The Presidential Commission on Election Administration released its report in response to President Obama’s 2013 State of the Union call to “fix” the long voting lines of 2012 on January 23, 2014. In California, we may have been quick to pat ourselves on the back because we didn’t have long lines but, the real message of the report is: elections have to change – and that is as true in California as it is anywhere.
In the 18th century, setting Election Day on a Tuesday was responsive to an agrarian life style. Just as locating a polling place at the local Moose Lodge was responsive to life in the 1950’s. Today, the notions of restricting the franchise to a specific day and time at a polling place fixed to an artificial neighborhood boundary are becoming as outmoded and arcane as riding a buggy to the local Wal-Mart or dialing a rotary telephone.
Today’s eligible electorate is mobile. Increasingly, we define community not by place but by medium (social media, mobile communications, wireless connectivity, etc.). Information consumption is a 365 day/ 7 days a week/24 hours a day cycle with 85% of American adults now having access to the internet.
We are also in the midst of major generational shifts. Registered voters under the age of 30 are now the plurality in Los Angeles County. At the same time, our population is living longer. California has become a majority-minority state, making its electorate the most diverse in the nation. The voter experience and the systems that preserve and protect it must be responsive to these changing demographics.
Perhaps then, we do need lines — lines of modern reforms and responsive options — that is, to make systemic changes to how we conduct elections and cast votes. Given our size, diversity and complexity, California has a historical opportunity to get in the front of the line and lead major reforms proposed by the Commission. The line to the future of elections can – and should – start here.
Recently the state passed important legislation paving the way to broader reforms. In 2012, California implemented online voter registration. In 2013, we took a first step toward Election Day Registration and enacted one of the most significant reforms to voting system certification in the nation. On their own, these reforms will not transform the overall voting experience for Californians, but they can serve as the starting point.
Election officials together with legislators, advocates and voters must continue to advance important election reforms that modernize the voting experience. Three important themes highlighted in the Commission’s report should lead the next phase of election reform in California.
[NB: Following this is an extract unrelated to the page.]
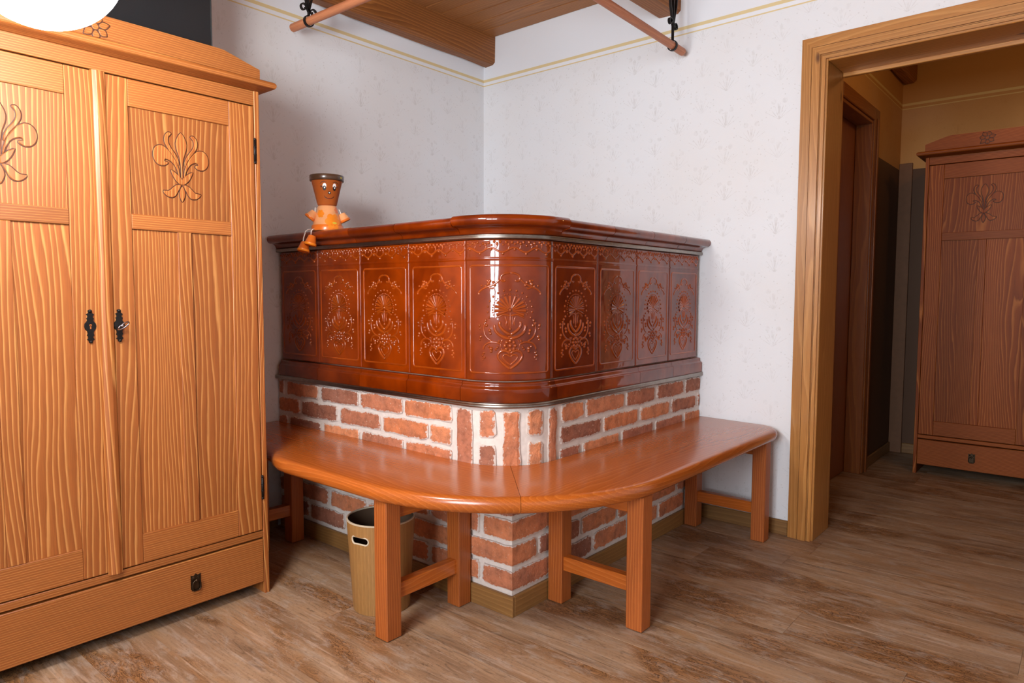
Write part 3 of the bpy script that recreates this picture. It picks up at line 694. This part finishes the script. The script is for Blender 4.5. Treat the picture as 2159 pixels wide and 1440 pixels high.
def carve(lobes, cy, cz, sc_, x, gm, wm, parent, name='carved_lily', cx0=800, cy0=830, rot=0, hb=.0035):
    P_, Gv = MB(), MB()
    def one(poly):
        pts = []
        for (px, py) in poly:
            a, b = (px-cx0)*sc_*(.83 if cx0 == 800 else 1), (cy0-py)*sc_; c_, s__ = math.cos(rot), math.sin(rot); pts.append((cy+a*c_-b*s__, cz+a*s__+b*c_))
        n = len(pts); q = []
        for i_ in range(n):                                       # Catmull smoothing
            p0, p1, p2, p3 = pts[i_-1], pts[i_], pts[(i_+1) % n], pts[(i_+2) % n]
            for t in (0, .5): q.append(tuple(.5*(2*b+(-a+c)*t+(2*a-5*b+4*c-d)*t*t+(-a+3*b-3*c+d)*t**3) for a, b, c, d in zip(p0, p1, p2, p3)))
        n = len(q)
        # medial-ish pillow: inner ring shrunk along normals
        A = sum(q[i_][0]*q[(i_+1) % n][1]-q[(i_+1) % n][0]*q[i_][1] for i_ in range(n)); sg = 1 if A > 0 else -1
        vs = [(x+.0002, y, z) for y, z in q]; inn = []
        for i_ in range(n):
            a, b = q[i_-1], q[(i_+1) % n]; dx, dy = b[0]-a[0], b[1]-a[1]; l = math.hypot(dx, dy) or 1; o = .0021*sg*sc_/.00055
            inn.append((q[i_][0]-dy/l*o, q[i_][1]+dx/l*o))
        vs += [(x+hb, y, z) for y, z in inn]
        P_.add(vs, [(i_, (i_+1) % n, n+(i_+1) % n, n+i_) for i_ in range(n)], True)
        P_.add([(x+hb, y, z) for y, z in inn], [tuple(range(n))])
        w_ = .0021*sc_/.00055; gv = []
        for i_ in range(n):
            a, b = q[i_-1], q[(i_+1) % n]; dx, dy = b[0]-a[0], b[1]-a[1]; l = math.hypot(dx, dy) or 1; nx, ny = -dy/l*w_, dx/l*w_
            gv += [(x+.0001, q[i_][0]-nx, q[i_][1]-ny), (x+.0012, q[i_][0], q[i_][1]), (x+.0001, q[i_][0]+nx, q[i_][1]+ny)]
        Gv.add(gv, [(i_*3+k, ((i_+1) % n)*3+k, ((i_+1) % n)*3+k+1, i_*3+k+1) for i_ in range(n) for k in (0, 1)], True)
    for sym, poly in lobes:
        one(poly)
        if sym: one([(2*cx0-a, b) for a, b in poly][::-1])
    o = P_.build(name, wm, parent); Gv.build('carved_groove', gm, parent); return o
PET = []
for k in range(7):
    a = 2*PI*k/7+.3; L = (70, 58, 66, 60, 72, 56, 64)[k]
    f_ = lambda r, d: (100+r*math.cos(a)-d*math.sin(a), 100-r*math.sin(a)-d*math.cos(a))
    PET.append((0, [f_(20, -6), f_(38, -17), f_(52, -14), f_(L-2, -3), f_(L, 0), f_(L-2, 3), f_(52, 14), f_(38, 17), f_(20, 6)]))
PET.append((0, [(100+17*math.cos(2*PI*k/10), 100-17*math.sin(2*PI*k/10)) for k in range(10)]))
def escutcheon(door, x, y, z, key=False):
    h = [(0, .047), (.005, .046), (.0058, .042), (.004, .0385), (.0105, .034), (.007, .030), (.0068, .026), (.0102, .0225), (.008, .018), (.010, .013), (.0145, .008), (.016, 0), (.0142, -.008), (.009, -.014), (.0075, -.020), (.010, -.026), (.0066, -.029), (.0066, -.034), (.0105, -.038), (.006, -.0405), (.0055, -.046), (0, -.048)]
    poly = h+[(-a, b) for a, b in h[::-1][1:-1]]
    mb = MB(); mb.prism(poly, lambda p: (x, y+p[0], z+p[1]), lambda p: (x+.003, y+p[0]*.9, z+p[1]*.97)); mb.ball((x+.003, y, z+.043), .0048); mb.ball((x+.003, y, z-.044), .0048)
    e = mb.build('escutcheon', IRON, door)
    kh = MB(); kh.lathe([(1e-5, .0034), (.0034, .0034)], 12, Matrix.Translation((x, y, z+.003)) @ Matrix.Rotation(PI/2, 4, 'Y')); kh.box((x+.003, y-.0018, z-.008), (x+.0034, y+.0018, z+.002))
    if not key: kh.build('keyhole', WH[2], door)
    else:
        k = MB(); k.tube([(x+.002, y, z), (x+.022, y, z)], .003, 8); k.ball((x+.022, y, z), .0048)
        c = Vector((x+.032, y, z)); ax1 = Vector((.45, .55, .52)).normalized(); ax2 = Vector((.95, -.05, -.3)).normalized()
        k.tube([c+.018*math.cos(2*PI*q/20)*ax1+.012*math.sin(2*PI*q/20)*ax2 for q in range(20)], .0022, 6, closed=True); k.build('key', CHROME, door, label='steel key with oval bow in the lock')
def hinge(door, x, y, z):
    m = MB(); m.tube([(x, y, z-.034), (x, y, z+.034)], .0045, 8)
    for q in (-.038, .038): m.ball((x, y, z+q), .005, 8, 5)
    for q in (-.012, .012): m.tube([(x, y, z+q-.0015), (x, y, z+q+.0015)], .0053, 8)
    m.build('hinge', IRON, door)
def pull(drawer, x, y, z):
    m = MB(); hw, hh = .0165, .027
    poly = [(-hw, -hh+.008), (-hw+.006, -hh), (hw-.006, -hh), (hw, -hh+.008), (hw, hh), (hw*.4, hh-.003), (0, hh+.003), (-hw*.4, hh-.003), (-hw, hh)]
    m.prism(poly, lambda p: (x, y+p[0], z+p[1]), lambda p: (x+.0025, y+p[0]*.95, z+p[1]*.97))
    for dy in (-.009, .009):
        for k in range(6): a = 2*PI*k/6; m.ball((x+.003, y+dy+.0035*math.cos(a), z+.018+.0035*math.sin(a)), .0018, 6, 4)
        m.ball((x+.0035, y+dy, z+.018), .002, 6, 4)
    m.ball((x+.006, y, z+.008), .0055, 8, 6)
    pl = m.build('handle_plate', BRONZE, drawer)
    c = [(-.011, .004), (-.013, -.004), (-.013, -.018), (-.009, -.024), (.009, -.024), (.013, -.018), (.013, -.004), (.011, .004), (.004, .009), (-.004, .009)]
    MB().tube([(x+.007, y+a, z+b) for a, b in c], .0022, 6, closed=True).build('pull_ring', BRONZE, drawer)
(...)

- Further modernization of voter registration – expanding online registration to mobile devices and sharing data across public agencies to keep voter rolls clean and to identify eligible, unregistered citizens for targeted engagement;
- Expanding options for when and where to cast a ballot through early voting and vote center models that provide security and access at convenient locations throughout an election jurisdiction; and
- Implementing voting systems that are agile and support a wide array of voter tools like a more interactive sample ballot and look up tools that allow a voter, after Election Day, to confirm that their ballot was counted.
It would be easy to set aside the recommendations released [recently] to improve elections citing the incremental changes that have already been made in California. We should resist doing so and take up the call to action inherent in the Commission’s report and secure our place in front of the line to build and support an election process that serves the 21st century voter and beyond.
These are important questions with which the field must continue to wrestle – thanks to Dean for sharing them!